По рыбкам помельче (костлявый ерш — не стерлядь) и околоводным птичкам помельче (голенастый коростель, бегун по густой траве, — не летящий гусь Маркса), по узеньким волнистым перевязям и лентам самые способные и всерьез интересующиеся своей Родиной дети отыщут и прорисуют на образной карте последние волжские притоки — Большой Иргиз и Караман, а также теряющиеся в пустыне Узени. Все необходимое для выполнения этих работ дано на с. 18.


* Появление медведя на старинном гербе Вольска, подозреваю, — результат недоразумения. Столичные герольдмейстеры иногда ленились (а иногда, как и авторы наших учебников по географии России, — оказывались недостаточно способными) выискивать подлинную специфику местности. Тогда они сочиняли герб, в котором формально обыгрывали название города (так называемый гласный герб). Так для Вольска могли запросто, недолго думая, нарисовать волка. Лишь потом могли разобраться, что название «Вольск» — не от волка, а от Волги (Волгск), могли получить и отрицательную реакцию горожан: ведь, что ни говори, волк в русской традиции — скорее негативно окрашенный символ. Чтобы подправить ситуацию и сохранить лицо, герольдмейстерская контора могла обратить волка в медведя. Правдоподобности этой версии придает аналогичный случай со старинным гербом пермской Осы (№ 4/2004): пчелиные ульи на нем — явно результат преобразования первоначально придуманных осиных гнезд во что-то менее обидное для граждан.
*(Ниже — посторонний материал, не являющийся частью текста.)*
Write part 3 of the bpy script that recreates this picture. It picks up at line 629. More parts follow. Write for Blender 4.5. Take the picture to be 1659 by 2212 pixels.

** Вспомним и о красавцах-тюльпанах, цветущих на гербе Волоконовского района Белгородской области примерно под теми же широтами (№ 44/2003, с. 7).
*** В Николаевский уезд входила почти вся северная, а в Новоузенский — вся южная часть нынешнего Саратовского Левобережья.
**** То есть казахской. Казахов еще совсем недавно называли киргизами.
***** У границы Алгайского района Саратовской области и Западно-Казахстанской (Уральской) области Казахстана.